Heartened by Roman Catholic Church support for their demands, some 1,000 striking workers in Barcelona gathered around the palace of Archbishop Gregorio Modrego y Casáus, seeking more aid in their dispute with employers. When police pushed to the scene, priests mingled with the protesting mob to restrain both workers and police from violence. Finally the archbishop himself appeared, to urge calm and send the workers on their way.
In Madrid, Franco met secretly with Catholic Primate Enrique Cardinal Play Deniel for some heated debate over the regime's power to arrest and try priests.

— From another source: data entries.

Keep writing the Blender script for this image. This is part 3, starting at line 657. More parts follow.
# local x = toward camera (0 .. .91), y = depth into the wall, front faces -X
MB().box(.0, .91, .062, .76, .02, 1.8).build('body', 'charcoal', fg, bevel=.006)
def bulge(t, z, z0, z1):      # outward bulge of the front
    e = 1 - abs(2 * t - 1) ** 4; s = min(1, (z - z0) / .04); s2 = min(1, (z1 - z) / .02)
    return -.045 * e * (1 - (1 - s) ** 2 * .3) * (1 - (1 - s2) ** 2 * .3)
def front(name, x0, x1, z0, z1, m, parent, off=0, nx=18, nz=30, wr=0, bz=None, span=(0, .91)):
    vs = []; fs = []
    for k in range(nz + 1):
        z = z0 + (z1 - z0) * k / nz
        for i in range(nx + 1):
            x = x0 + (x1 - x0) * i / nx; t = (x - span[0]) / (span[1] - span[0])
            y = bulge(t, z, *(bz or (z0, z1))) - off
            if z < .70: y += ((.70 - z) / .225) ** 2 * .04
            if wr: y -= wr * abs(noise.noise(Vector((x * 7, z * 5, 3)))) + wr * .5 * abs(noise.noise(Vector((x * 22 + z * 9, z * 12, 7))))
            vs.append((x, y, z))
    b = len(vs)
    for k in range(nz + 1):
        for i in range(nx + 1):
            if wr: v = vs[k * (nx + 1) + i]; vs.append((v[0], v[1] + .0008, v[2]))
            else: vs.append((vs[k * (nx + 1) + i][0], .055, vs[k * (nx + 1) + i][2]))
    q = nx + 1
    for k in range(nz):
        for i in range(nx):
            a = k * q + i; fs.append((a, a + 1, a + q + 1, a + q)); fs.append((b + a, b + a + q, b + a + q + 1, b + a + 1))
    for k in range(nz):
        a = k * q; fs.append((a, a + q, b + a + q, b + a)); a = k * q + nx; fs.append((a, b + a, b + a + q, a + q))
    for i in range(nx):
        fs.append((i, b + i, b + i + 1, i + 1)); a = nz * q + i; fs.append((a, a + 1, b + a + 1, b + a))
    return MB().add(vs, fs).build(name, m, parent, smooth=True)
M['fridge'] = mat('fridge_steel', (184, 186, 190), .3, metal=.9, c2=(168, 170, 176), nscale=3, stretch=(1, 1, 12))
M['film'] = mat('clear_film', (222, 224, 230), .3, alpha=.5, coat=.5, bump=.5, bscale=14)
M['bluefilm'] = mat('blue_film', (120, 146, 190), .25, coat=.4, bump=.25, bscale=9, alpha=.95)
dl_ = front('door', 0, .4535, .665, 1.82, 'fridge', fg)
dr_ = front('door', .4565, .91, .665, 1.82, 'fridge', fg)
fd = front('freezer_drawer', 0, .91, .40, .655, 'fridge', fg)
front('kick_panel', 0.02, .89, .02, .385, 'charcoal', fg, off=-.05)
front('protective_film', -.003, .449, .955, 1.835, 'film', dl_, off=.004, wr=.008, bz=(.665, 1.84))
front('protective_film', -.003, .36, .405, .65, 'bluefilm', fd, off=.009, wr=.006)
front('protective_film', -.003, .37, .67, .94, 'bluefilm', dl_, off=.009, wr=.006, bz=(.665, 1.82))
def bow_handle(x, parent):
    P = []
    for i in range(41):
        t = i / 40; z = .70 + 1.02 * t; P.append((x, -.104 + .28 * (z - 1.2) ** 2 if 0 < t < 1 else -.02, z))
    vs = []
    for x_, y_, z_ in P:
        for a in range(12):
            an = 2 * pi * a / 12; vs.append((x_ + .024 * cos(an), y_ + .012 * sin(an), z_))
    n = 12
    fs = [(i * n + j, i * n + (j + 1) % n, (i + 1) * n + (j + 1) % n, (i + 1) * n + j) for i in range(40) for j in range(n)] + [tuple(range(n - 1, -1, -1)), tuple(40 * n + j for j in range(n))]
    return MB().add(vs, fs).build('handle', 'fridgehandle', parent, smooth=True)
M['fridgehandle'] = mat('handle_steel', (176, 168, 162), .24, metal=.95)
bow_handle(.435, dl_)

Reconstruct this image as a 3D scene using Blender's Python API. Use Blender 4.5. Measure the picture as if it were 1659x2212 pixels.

It was, after all, the Workers' Brotherhoods of Catholic Actionthe closest thing to a free labor movement in Spain that encouraged many of the strikers in the first place. Three priests connected with the brotherhoods have been arrested and fined, and Franco's police apparently plan to deal harshly with other churchmen who show excessive sympathy with the strikers. To avoid trouble, Ya, Madrid's Roman Catholic daily, printed an editorial asking solidarity with the government, and the three troublesome priests were disciplined by their superior.
Dealing with his most worrisome political problem in 15 years. Dictator Franco once again postponed his much-delayed fishing trip to Asturias, canceled a trip to Barcelona, where he was to have opened an international trade fair.